◆ **Work to complete**: Every line that holds the string "script" is to be identified and copied.

◆ **Data for this task**:
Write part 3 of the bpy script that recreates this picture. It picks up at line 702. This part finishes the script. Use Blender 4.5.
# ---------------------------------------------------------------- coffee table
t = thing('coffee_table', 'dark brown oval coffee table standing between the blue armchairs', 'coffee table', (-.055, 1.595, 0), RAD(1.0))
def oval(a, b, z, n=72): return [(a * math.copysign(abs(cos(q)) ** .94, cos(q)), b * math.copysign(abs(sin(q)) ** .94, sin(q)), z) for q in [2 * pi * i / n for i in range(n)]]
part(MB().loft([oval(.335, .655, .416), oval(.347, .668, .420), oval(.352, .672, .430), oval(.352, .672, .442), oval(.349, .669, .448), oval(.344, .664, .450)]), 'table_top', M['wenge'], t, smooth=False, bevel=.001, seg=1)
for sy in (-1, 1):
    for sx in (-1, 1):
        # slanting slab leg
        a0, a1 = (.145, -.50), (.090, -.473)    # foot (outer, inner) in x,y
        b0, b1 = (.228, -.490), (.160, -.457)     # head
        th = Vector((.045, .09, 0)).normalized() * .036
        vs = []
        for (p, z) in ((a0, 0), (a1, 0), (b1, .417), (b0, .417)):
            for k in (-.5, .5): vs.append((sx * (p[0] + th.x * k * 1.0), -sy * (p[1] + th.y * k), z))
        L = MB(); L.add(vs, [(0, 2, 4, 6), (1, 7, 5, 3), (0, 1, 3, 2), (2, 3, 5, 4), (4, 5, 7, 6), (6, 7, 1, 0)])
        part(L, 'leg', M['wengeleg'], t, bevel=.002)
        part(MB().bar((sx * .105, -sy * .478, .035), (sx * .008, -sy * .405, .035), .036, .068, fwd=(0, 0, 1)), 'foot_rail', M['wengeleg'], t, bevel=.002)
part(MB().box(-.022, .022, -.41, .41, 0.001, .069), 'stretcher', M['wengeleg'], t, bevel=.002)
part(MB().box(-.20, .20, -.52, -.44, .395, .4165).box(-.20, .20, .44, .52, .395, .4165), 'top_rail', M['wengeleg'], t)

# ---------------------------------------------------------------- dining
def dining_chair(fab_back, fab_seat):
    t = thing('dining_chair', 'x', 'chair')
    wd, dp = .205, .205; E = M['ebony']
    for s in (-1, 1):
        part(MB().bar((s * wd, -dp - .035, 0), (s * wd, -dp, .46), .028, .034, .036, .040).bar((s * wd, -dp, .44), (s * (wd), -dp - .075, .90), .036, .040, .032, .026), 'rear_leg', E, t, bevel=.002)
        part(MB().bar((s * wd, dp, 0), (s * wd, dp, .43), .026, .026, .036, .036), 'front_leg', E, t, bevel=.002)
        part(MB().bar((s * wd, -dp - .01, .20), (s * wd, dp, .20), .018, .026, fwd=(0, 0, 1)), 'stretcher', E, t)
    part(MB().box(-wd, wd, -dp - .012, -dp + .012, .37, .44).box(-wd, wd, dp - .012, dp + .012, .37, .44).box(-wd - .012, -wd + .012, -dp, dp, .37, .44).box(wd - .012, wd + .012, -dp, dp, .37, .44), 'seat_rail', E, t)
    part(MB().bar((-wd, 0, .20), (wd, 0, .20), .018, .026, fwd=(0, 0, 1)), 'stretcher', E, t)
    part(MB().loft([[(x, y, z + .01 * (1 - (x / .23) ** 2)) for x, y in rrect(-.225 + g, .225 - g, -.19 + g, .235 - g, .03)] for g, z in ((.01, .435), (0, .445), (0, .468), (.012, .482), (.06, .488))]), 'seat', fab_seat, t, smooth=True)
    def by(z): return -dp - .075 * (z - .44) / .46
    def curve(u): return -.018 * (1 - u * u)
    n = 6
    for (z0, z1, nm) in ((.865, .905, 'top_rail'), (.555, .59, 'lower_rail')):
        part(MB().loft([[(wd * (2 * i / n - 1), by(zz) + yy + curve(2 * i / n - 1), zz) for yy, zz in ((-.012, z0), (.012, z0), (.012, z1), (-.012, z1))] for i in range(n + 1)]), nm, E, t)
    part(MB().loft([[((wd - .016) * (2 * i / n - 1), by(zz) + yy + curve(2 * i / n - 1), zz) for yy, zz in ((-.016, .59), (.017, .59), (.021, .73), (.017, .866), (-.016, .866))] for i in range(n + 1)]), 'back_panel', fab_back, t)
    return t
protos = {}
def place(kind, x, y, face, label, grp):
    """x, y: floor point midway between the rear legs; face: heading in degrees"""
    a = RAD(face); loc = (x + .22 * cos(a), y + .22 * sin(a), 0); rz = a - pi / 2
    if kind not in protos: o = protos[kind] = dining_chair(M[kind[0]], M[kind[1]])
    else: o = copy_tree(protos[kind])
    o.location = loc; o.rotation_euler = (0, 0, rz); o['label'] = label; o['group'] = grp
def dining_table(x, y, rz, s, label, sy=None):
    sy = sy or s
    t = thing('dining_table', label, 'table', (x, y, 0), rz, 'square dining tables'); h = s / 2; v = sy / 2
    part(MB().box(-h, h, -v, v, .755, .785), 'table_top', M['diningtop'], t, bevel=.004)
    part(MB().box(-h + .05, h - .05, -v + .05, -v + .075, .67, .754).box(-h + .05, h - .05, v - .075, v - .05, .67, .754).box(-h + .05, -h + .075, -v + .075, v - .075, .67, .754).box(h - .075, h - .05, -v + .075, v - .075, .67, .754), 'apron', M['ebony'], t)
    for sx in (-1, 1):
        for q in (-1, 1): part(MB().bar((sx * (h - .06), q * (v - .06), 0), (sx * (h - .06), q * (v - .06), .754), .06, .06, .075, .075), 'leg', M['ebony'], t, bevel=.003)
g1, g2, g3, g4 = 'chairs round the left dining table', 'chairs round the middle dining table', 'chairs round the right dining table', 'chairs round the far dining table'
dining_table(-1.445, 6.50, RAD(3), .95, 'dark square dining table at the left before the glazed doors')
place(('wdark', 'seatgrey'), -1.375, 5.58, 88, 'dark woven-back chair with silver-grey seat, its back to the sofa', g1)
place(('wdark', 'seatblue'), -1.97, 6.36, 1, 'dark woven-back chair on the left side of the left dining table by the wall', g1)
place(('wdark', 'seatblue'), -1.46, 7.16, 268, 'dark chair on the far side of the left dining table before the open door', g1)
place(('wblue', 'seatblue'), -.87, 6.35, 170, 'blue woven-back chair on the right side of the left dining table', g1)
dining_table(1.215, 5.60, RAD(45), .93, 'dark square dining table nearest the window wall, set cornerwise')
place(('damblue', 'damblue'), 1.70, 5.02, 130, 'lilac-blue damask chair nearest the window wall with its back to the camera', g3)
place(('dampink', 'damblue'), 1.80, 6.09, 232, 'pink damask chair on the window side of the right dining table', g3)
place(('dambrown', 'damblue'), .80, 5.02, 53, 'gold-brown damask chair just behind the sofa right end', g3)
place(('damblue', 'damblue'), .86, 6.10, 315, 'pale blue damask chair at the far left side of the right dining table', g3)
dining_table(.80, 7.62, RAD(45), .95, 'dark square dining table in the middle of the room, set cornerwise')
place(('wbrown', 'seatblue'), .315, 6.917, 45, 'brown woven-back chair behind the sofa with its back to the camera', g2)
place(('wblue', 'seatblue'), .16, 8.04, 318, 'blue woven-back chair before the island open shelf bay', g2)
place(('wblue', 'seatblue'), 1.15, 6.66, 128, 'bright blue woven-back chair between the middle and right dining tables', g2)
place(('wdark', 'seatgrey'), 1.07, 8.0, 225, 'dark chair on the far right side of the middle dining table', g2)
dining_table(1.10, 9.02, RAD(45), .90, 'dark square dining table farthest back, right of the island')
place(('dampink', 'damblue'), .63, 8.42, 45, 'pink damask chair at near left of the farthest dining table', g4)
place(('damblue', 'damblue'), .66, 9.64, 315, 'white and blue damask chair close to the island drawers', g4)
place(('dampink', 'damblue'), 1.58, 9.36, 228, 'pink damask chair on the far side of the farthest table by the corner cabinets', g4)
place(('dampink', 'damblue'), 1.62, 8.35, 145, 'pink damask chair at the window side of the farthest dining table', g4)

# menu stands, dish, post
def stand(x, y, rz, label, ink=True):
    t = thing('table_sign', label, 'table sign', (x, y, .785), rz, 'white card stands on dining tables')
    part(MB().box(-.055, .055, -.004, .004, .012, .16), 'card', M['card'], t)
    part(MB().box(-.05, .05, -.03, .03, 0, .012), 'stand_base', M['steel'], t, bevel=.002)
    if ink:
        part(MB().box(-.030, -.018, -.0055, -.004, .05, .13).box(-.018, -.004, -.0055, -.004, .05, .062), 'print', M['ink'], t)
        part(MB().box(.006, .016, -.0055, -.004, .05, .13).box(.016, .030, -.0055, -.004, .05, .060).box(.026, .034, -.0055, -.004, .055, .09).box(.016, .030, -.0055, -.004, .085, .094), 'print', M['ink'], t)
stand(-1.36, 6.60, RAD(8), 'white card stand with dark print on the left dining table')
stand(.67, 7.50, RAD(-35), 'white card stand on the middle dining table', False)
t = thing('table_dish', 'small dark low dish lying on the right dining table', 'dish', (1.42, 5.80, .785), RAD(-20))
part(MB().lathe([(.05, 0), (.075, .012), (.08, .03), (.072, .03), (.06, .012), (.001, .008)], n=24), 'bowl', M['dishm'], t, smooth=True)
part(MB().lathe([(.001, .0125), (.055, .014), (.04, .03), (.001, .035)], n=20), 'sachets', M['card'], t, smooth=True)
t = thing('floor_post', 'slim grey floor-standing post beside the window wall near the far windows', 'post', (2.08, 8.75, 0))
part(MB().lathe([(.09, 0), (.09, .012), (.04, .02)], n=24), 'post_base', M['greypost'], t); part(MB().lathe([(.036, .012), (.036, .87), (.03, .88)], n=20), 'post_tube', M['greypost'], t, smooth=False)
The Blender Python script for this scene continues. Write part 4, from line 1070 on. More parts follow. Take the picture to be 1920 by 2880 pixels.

◆ **Result**:
Write part 3 of the bpy script that recreates this picture. It picks up at line 702. This part finishes the script. Use Blender 4.5.
The Blender Python script for this scene continues. Write part 4, from line 1070 on. More parts follow. Take the picture to be 1920 by 2880 pixels.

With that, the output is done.